良くて依頼した広告代理店からの報告書が出て来るだけだった。
正直このような代理店作成のレポートだけでは全く不十分である。
代理店の立場からすれば、「この施策自体意味があったのか、効果があったのか」という最も重要な問いに対して、「No」というわけがないからだ。
実際に自分も詳細に目を通したが、数十枚に渡るレポートの中で、「結局売れたの?」という疑問に対する回答と言える内容は記載されていなかった。
そしてこれが実際に売上を担う営業部門から強烈な不満と不信を買っていた。
マーケティング部は膨大な予算を投じて効果のない施策をしている。
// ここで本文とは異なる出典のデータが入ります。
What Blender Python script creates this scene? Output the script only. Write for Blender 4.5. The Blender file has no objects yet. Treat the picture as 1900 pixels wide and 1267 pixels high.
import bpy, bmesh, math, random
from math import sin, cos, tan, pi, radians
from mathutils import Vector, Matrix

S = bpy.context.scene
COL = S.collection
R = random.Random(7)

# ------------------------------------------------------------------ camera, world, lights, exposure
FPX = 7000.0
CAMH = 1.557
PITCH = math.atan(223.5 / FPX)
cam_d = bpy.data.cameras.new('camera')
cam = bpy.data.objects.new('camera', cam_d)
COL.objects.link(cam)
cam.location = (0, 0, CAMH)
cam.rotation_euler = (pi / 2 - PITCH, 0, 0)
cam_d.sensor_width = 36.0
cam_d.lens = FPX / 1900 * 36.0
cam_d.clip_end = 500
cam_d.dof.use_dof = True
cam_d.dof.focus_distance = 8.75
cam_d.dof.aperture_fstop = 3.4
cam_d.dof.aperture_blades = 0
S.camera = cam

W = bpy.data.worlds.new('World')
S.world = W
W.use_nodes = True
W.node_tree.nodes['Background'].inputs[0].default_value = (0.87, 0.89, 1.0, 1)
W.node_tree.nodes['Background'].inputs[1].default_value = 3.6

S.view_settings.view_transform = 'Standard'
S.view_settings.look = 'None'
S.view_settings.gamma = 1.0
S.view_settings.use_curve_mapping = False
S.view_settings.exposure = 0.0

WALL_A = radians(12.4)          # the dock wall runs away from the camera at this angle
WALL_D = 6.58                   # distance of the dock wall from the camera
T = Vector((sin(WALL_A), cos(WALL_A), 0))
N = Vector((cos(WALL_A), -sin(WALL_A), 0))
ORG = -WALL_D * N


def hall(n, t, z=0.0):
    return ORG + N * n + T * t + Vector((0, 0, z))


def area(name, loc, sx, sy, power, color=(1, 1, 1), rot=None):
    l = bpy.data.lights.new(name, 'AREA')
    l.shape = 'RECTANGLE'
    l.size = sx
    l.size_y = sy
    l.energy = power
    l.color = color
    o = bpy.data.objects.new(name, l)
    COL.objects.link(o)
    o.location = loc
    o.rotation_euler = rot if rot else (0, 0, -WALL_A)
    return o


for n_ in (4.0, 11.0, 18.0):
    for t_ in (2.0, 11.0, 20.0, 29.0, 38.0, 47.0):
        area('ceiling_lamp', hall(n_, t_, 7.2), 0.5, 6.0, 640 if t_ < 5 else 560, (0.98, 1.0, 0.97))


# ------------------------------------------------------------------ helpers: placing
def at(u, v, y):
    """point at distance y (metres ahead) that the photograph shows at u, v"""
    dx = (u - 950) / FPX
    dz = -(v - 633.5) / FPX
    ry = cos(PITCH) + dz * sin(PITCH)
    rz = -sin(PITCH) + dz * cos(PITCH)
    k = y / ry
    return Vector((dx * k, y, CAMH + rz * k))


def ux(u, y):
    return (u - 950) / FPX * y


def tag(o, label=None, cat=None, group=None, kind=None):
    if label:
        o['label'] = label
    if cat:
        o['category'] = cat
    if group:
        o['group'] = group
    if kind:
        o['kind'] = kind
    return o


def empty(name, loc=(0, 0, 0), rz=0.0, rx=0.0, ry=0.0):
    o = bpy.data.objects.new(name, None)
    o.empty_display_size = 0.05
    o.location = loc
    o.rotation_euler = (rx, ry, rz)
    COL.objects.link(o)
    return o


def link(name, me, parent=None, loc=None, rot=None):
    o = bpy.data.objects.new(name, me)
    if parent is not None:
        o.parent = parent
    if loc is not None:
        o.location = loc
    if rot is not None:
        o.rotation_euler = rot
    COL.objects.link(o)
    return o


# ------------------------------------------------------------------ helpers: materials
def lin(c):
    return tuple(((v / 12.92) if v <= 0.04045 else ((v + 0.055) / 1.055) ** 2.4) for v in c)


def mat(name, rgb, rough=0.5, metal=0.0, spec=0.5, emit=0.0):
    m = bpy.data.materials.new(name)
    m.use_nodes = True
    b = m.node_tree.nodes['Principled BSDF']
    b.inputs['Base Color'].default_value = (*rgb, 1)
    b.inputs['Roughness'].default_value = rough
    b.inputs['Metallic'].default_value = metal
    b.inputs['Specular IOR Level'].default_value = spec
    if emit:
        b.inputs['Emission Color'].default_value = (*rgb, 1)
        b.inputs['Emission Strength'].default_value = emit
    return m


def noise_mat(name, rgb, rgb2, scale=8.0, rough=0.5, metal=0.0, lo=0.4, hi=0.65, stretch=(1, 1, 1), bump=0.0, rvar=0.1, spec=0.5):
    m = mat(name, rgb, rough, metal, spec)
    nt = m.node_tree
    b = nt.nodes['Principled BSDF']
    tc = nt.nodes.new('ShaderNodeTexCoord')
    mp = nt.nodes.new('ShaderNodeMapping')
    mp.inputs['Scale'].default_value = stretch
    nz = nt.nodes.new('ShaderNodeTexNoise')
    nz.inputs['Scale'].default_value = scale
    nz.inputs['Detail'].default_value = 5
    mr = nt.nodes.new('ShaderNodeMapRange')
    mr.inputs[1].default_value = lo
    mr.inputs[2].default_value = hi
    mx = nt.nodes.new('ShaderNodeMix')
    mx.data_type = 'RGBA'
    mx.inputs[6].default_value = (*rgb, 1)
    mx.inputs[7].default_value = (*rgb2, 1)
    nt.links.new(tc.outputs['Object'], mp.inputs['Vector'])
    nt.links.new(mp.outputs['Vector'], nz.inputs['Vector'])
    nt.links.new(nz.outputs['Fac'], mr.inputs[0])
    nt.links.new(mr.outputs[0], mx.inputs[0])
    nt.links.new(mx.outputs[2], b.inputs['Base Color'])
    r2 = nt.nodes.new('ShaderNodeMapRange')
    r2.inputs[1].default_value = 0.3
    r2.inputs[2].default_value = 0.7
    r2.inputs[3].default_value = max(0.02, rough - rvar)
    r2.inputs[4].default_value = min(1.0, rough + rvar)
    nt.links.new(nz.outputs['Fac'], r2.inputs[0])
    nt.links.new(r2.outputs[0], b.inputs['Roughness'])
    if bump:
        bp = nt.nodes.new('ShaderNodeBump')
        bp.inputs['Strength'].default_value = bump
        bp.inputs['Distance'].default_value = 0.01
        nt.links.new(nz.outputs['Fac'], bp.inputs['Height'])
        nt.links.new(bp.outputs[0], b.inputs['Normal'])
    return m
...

効果測定についての報告もない。なんなんだあいつらは、と。
確かにごもっともな指摘である。
私としても同意見だったので、マーケティングの責任者にあらためて話を聞いてみることにした。
某消費財メーカーでマーケティング担当をしていたということで、「マーケティングのプロ」として大いに期待されての入社であったが、上記の効果測定がないことに対する彼の説明はこうだ。
「これはブランディング施策だから効果を測定することは難しい」
ではユーザー調査をすればいいではないかという提案に対し、
「それはマンパワーがかかるしリソースが足りない」
ではどうやって効果測定をするのかと問えば…
色々と言い訳をされたがもはや覚えていない。
……
おそらく彼は前職でマーケティングを担当していたと言っても、単に運用を任されていただけで、施策から携わったことが無かったのかもしれない。
あるいは、会社自体が上記の本でいう所の、「マーケティングは「結果」「効果」ではなく「実施したかどうか」で評価」する文化だったのかもしれない。
今までの我々がそうだったように。
マーケティングは現地のPR会社に任せて、どこで誰に何をやったか、という数字も出てこない。
3か月後にインプレッションの数字だけレポートを送ってきて、そこにそれぞれいくらかかったか、ということすらわからない。
これではマーケティングの最適化などやりようもない。